Controversial herbicide
Of the hot-button issues seen by Sally McCabe, who manages educational issues for the Pennsylvania Horticultural Society, peat moss concerns pale next to others. "The biggest is probably Roundup," she says, referring to the controversial herbicide. She counsels members to minimise peat moss use. "I always push the renewable stuff, particularly locally sourced," she said.

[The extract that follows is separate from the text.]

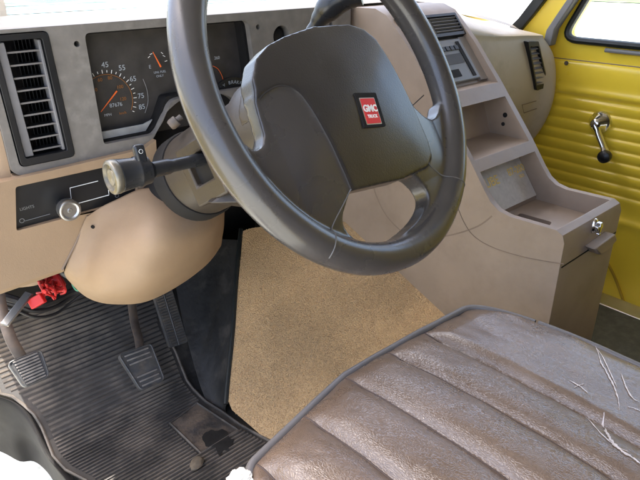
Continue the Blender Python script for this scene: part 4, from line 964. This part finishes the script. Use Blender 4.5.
# piping
pp = []
for x in [SX0+(SX1-SX0)*(.5-.5*math.cos(math.pi*i/120)) for i in range(121)]: pp.append(Vector((x, yf(x)+.002, SZ+.001+.0012*noise.noise((x*20, 0, 0)))))
yy = yf(SX0)
pre = [Vector((SX0-.002, -.3+(yf(SX0)+.3)*i/20, SZ)) for i in range(20)]; post = [Vector((SX1+.002, yf(SX1)-(yf(SX1)+.3)*i/20, SZ+.001)) for i in range(1, 21)]
bm = bmesh.new(); tube(bm, [p for i, p in enumerate(pp) if p.x < .727], .0052, 10); link('piping', bm, M['piping'], cu_)
bm = bmesh.new(); tube(bm, [p+Vector((.002, -.004, 0)) for p in pp if p.x >= .7265]+post, .0048, 10); link('piping', bm, M['piping'], cu_)
bm = bmesh.new(); tube(bm, pre, .005, 8); link('piping', bm, M['piping'], cu_)
# stitched seams between pleats
bm = bmesh.new()
for s in seams:
    P = []
    for i in range(60):
        y_ = yf(s)-.006-i*.011; x_ = s-.10*max(0, .33-y_)**2; P.append(Vector((x_, y_, sz(x_, y_)+.0006)))
    tube(bm, P, .0011, 5)
link('pleat_stitching', bm, mat('stitching', (.07, .045, .035), .6), cu_)
# tears showing pale lining
def tear(px_, wd, seed):
    r_ = random.Random(seed); bm = bmesh.new(); P = []
    for u, v in px_:
        s_ = .3; r = ray(u, v)
        for _ in range(6):
            p = r*s_; 
            zz_ = sz(min(max(p.x, SX0+.001), SX1-.001), p.y) ; s_ = zz_/r.z
        P.append(r*s_)
    P = crom(P, 8); L_ = []; R2 = []; n_ = len(P)
    for i, p in enumerate(P):
        t = (P[min(i+1, n_-1)]-P[max(i-1, 0)]).normalized(); s_ = t.cross(Z).normalized(); k = math.sin(math.pi*(i+.5)/n_)**.5
        a = p+s_*wd*k*r_.uniform(.2, 1.5)+t*r_.uniform(-.001, .001); b = p-s_*wd*k*r_.uniform(.2, 1.3)+t*r_.uniform(-.001, .001)
        for q in (a, b): q.z = sz(min(q.x, SX1-.001), q.y)+.0009
        L_.append(a); R2.append(b)
    T = [[bm.verts.new(q) for q in (a, (a+b)/2-Z*.0004, b)] for a, b in zip(L_, R2)]
    for A, B in zip(T, T[1:]):
        for k in range(2): bm.faces.new((A[k], B[k], B[k+1], A[k+1]))
    return link('tear', bm, M['crack'], cu_, label='pale jagged tear in the vinyl')
tear([(595, 346), (600, 360), (606, 372), (613, 385), (618, 400), (619, 411)], .0011, 1)
tear([(596, 348), (603, 358), (611, 375), (617, 388)], .0007, 2)
tear([(621, 374), (625, 385), (632, 398), (639, 402)], .0009, 3)
tear([(570, 381), (577, 385), (583, 389), (588, 394)], .0011, 4)
tear([(574, 388), (578, 386), (584, 384)], .0007, 5)
tear([(602, 420), (606, 432), (612, 442), (620, 450), (632, 458), (645, 468)], .0022, 6)
tear([(585, 418), (600, 433), (615, 446), (628, 452)], .0009, 7)
tear([(628, 407), (635, 409), (642, 412)], .0009, 8)
# foam spilling from the torn front corner
bm = bmesh.new(); bmesh.ops.create_icosphere(bm, subdivisions=5, radius=1); c = at(242, 480, 'z', -.488)
for v in bm.verts:
    k = 1+.45*noise.noise(v.co*1.5)+.25*noise.noise(v.co*4)+.12*noise.noise(v.co*11); v.co = Vector((v.co.x*.014*k, v.co.y*.012*k, v.co.z*.007*k)); v.co += c
link('torn_foam', bm, M['foam'], cu_, label='white foam bulging from the torn corner')
bm = bmesh.new(); bx(bm, (.27, -.3, FZ+.003), (.70, .30, SZ-.13)); link('seat_base', bm, M['matt_black'], seat, bevel=.01)
bm = bmesh.new(); bx(bm, (.24, -.42, -.56), (.72, -.30, .22)); link('backrest', bm, M['leather'], seat, bevel=.05, seg=5)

In northern Europe, dried peat has been used for centuries as fuel – raising its profile as a source of atmospheric carbon dioxide – and people live closer to ancient bogland that has been drained for agriculture and development. In Canada, by contrast, peat isn't used as a fuel, and its sheer acreage in less populated areas works in favour of its mining. Canada is the second-largest country on Earth and has 25 per cent of the globe's peatlands. The bogs are drained before harvesting, and the top layers of peat are mined with a large vacuum apparatus.
Peat producers make a persuasive argument that they are harvesting sustainably. (Canadian environmental groups I contacted had no position on peat moss.)
The Canadian Sphagnum Peat Moss Association, representing 14 major producers, says that the industry has harvested about 73,000 acres out of 280 million acres of the country's peatlands and that the amount taken each year is a fraction of the quantity that is naturally generated in undisturbed bogs.
Paul Short, the group's president, says that for the past 10 years producers have been restoring harvested bogs by allowing them to re-flood and seeding them with shredded moss grafts that grow and knit together. The moss covers the harvest site within five years, he says, and the bog is "back to a near-natural condition within 10 to 15 years".
Acid-loving plants
The argument is convincing to horticultural growing media producers such as Karl Hammer, who uses Canadian peat moss in the mixes he makes for commercial greenhouse growers and others. "Obviously, it's a resource that has to be used respectfully, but I don't see it going away," says Hammer, president of Vermont Compost Co. "We should focus on using less gasoline, not less peat."
Highland is unswayed. "There are many ways to argue what's sustainable," he says. "Any forest is sustainable if you plant more trees," but the original old-growth trees are gone. A mined peat bog "is never going to return to its former self".
If you're a gardener and you believe that using less peat is a good thing, you may want to reserve your peat consumption to container use and seed starting rather than the soil amendment and lawn work, which consumes larger quantities. Because of its low pH, peat is still a go-to amendment when planting acid-loving plants such as heathers, azaleas, blueberries and pieris.
For general soil improvement, I use mixtures of compost and leaf mold, either homemade or commercially produced. But peat? It's a no go. This meshes with advice from Britain's Royal Horticultural Society. "We believe that using peat for soil incorporation and ground mulching is unnecessary and unacceptable," spokesman Garfield Myrie says.